Friday, March 4, 2011

Children Aren't Disposable!

   Yesterday morning I had a heart wrenching conversation with a friend of mine.  She works as a para-pro in her local school district, in the special needs classroom.  Having heard her stories from class, I know that this is an emotionally draining job.  For the past two years she has been in the early elementary classroom.  A thankless job where she essentially does the same work as the teacher, but gets paid much less and her position is perpetually on the chopping block because she doesn't have the seniority of others in the district, (despite the amazing job she has done, and has been recognized for, by teachers and administrators!)
  I listened as she told me the story of one of her students.  This child (and sibling) came to school in the beginning of the year.  Both in a new foster home.  Both had been born to a drug addicted mother.  My friends student is 7. 
  When the child fist came to the classroom, he acted like an animal.  He'd sit in a corner and grunt.  Because, lets face it, that's how he'd been treated.  Social skills were non existent.  But he had a good heart, and he wasn't stupid!  My friend began to work with him, and slowly started making progress.  He began to read.  He began to interact with other children.  His outbursts became fewer.  He began to bond with, and trust his teachers.  Trust doesn't come easy to a child who is bounced around the way he's been.

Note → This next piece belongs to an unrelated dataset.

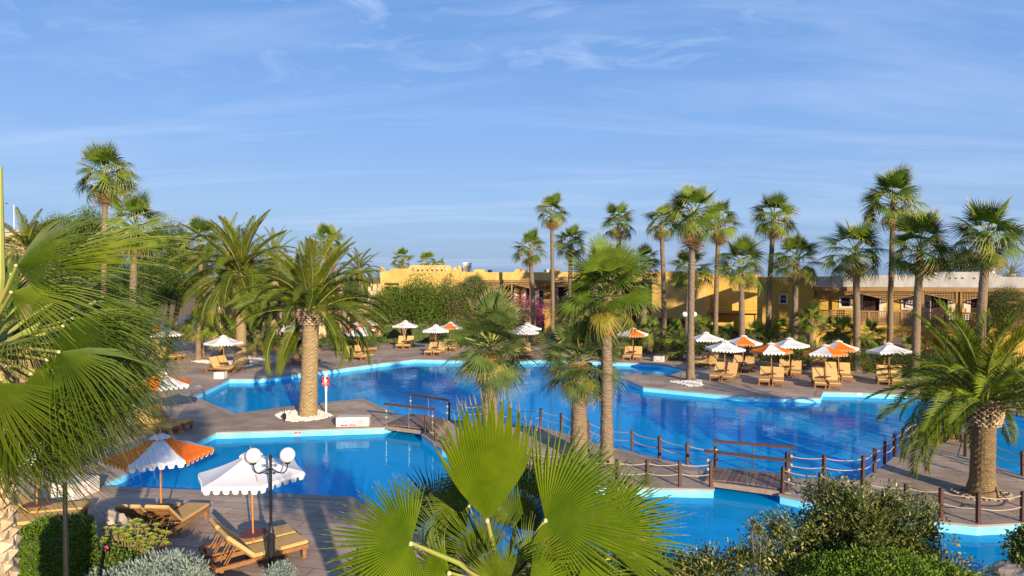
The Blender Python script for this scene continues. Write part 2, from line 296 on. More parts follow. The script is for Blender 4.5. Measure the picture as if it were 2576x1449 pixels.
def water_material():
    m = bpy.data.materials.new('pool_water'); m.use_nodes = True; t = m.node_tree; n = t.nodes; l = t.links
    n.remove(n['Principled BSDF'])
    c = n.new('ShaderNodeTexCoord')
    mp = n.new('ShaderNodeMapping'); l.new(c.outputs['Object'], mp.inputs[0]); mp.inputs['Scale'].default_value = (0.55, 1.0, 1); mp.inputs['Rotation'].default_value = (0, 0, R(6))
    a = n.new('ShaderNodeTexNoise'); l.new(mp.outputs[0], a.inputs['Vector']); a.inputs['Scale'].default_value = 3.2; a.inputs['Detail'].default_value = 4; a.inputs['Distortion'].default_value = 0.5
    b = n.new('ShaderNodeTexNoise'); l.new(mp.outputs[0], b.inputs['Vector']); b.inputs['Scale'].default_value = 0.5; b.inputs['Detail'].default_value = 3
    pw = n.new('ShaderNodeMapRange'); l.new(b.outputs[0], pw.inputs[0]); pw.inputs[1].default_value = 0.35; pw.inputs[2].default_value = 0.65; pw.inputs[3].default_value = 0.35; pw.inputs[4].default_value = 1.0
    ml = n.new('ShaderNodeMath'); ml.operation = 'MULTIPLY'; l.new(a.outputs[0], ml.inputs[0]); l.new(pw.outputs[0], ml.inputs[1])
    bp = n.new('ShaderNodeBump'); bp.inputs['Strength'].default_value = 0.5; bp.inputs['Distance'].default_value = 0.022; l.new(ml.outputs[0], bp.inputs['Height'])
    fr = n.new('ShaderNodeFresnel'); fr.inputs['IOR'].default_value = 1.21; l.new(bp.outputs[0], fr.inputs['Normal'])
    gl = n.new('ShaderNodeBsdfGlossy'); gl.inputs['Roughness'].default_value = 0.02; gl.inputs['Color'].default_value = (0.50, 0.84, 1, 1); l.new(bp.outputs[0], gl.inputs['Normal'])
    tr = n.new('ShaderNodeBsdfTransparent'); tr.inputs[0].default_value = (0.12, 0.88, 1.0, 1)
    df = n.new('ShaderNodeBsdfDiffuse'); df.inputs[0].default_value = (0.001, 0.50, 0.96, 1)      # light scattered back by the water itself
    m0 = n.new('ShaderNodeMixShader'); m0.inputs[0].default_value = 0.5; l.new(tr.outputs[0], m0.inputs[1]); l.new(df.outputs[0], m0.inputs[2])
    ms = n.new('ShaderNodeMixShader'); l.new(fr.outputs[0], ms.inputs[0]); l.new(m0.outputs[0], ms.inputs[1]); l.new(gl.outputs[0], ms.inputs[2])
    l.new(ms.outputs[0], n['Material Output'].inputs[0])
    return m
M['water'] = water_material()

# ------------------------------------------------------------ ground, pool, deck
def PX(l): return [G(x, y) for x, y in l]
basin = PX([(485,997),(577,953),(649,953),(758,939),(832,930.5),(956,914),(1043,904),(1098,905),(1209,907),(1267,913),(1331,906),(1395,904),(1542,911),
            (1654,915),(1728,931),(1682,945),(1592,942),(1559,949),(1618,973),(1894,999),(2063,1001),(2070,985),(2163,987),(2283,993),(2376,1008),
            (2510,1034),(2600,1052),(2900,1110)])
basin += [Vector((21, 15.5, 0)), Vector((17.0, 14.1, 0)), Vector((11.2, 13.9, 0)), Vector((6.0, 13.4, 0)), Vector((1.5, 13.6, 0)), Vector((-0.6, 14.6, 0))]
basin += PX([(1130,1380),(949,1286),(886,1251),(241,1223),(543,1087.5),(965,1075),(1035,1058),(912,1003),(758,1019),(591,1041)])
isl2 = PX([(1061,1094),(1112,1130),(1300,1185),(1500,1222),(1574,1226),(1795,1230),(1781,1184),(1727,1172),(1656,1154),(1499,1117),(1415,1090),(1362,1075),(1295,1070),(1130,1056)])
isl3 = PX([(1962,1244),(2043,1261),(2200,1296),(2457,1321),(2590,1314)]) + [Vector((16.5, 18.0, 0)), Vector((17.0, 20.3, 0))] + \
       PX([(2576,1199),(2496,1171),(2437,1150),(2446,1110),(2429,1063),(2357,1063),(2290,1119),(2229,1169),(2165,1210),(2068,1207),(1996,1204)])
def sheet(name, loops, z, m, kind='structure', parent=None):
    vl = [[Vector((p.x, p.y, 0)) for p in lp] for lp in loops]
    tris = tessellate_polygon(vl); flat = [(p.x, p.y, z) for lp in vl for p in lp]
    ft = []
    for a, b, c in tris:
        A, B, C = Vector(flat[a]), Vector(flat[b]), Vector(flat[c])
        ft.append((a, b, c) if (B-A).cross(C-A).z > 0 else (a, c, b))
    me = bpy.data.meshes.new(name); me.from_pydata(flat, [], ft); me.materials.append(m); me.update()
    o = link(name, me, parent)
    if kind: o['kind'] = kind
    return o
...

  One day at school, my friend mentioned the busy morning she'd had, and the breakfast she had prepared for her kids.  The boy looked at her intently and asked, "You make pancakes for your kids?"  My friend replied, "Sure!  I make pancakes for my kids."  "Do you love your kids?" he questioned.  Feeling her heart wrench, she answered, "Yes, I love my kids."  "I want to go to your house for pancakes!"  It was then decided that the following week in the classroom, there would be a pancake breakfast!  At Christmas, a photo album was made for him with pictures of his classroom friends, teachers and the pancake breakfast!  It doesn't seem like a lot, but it was.
  This past week the foster mom decided that caring for this child was too much for her.  She was returning the boy, and keeping the sibling.   My friend asked to say goodbye to the boy,  the foster mom denied the request, saying that they hadn't yet informed the child.  The plan was to bring him to supervised visitation with his mom, and leave.  (Without telling him he would be going to a new home)  When he was done with his visit, new foster parents would take him. 
  I'm not comfortable giving any more details. Let's just say that any more information wouldn't make you feel better.  I think you get the picture.
  These are the questions that ran through my mind... (let me preface by saying I have met some AMAZING foster parents who are in the trenches for all of the right reasons!)  But, have we as a society made it just too easy to walk away from our responsibilities?  Is there no accountability?  We can walk away from a mortgage we've promised to pay.  Companies get bailouts.  And we can even walk away from our kids if it gets too tough!  Have we become that self obsessed?  The ever present "safety net".  Is it helping?  Or hurting?  Has it become too easy to walk away? 
  We've created these safety nets with good intentions, but it's backfired.  You can't pay someone to love someone else.  We don't have to work for anything and we deserve everything!
  My friend was paid to assist in teaching reading and math.  The love she shared, poured out freely from her heart!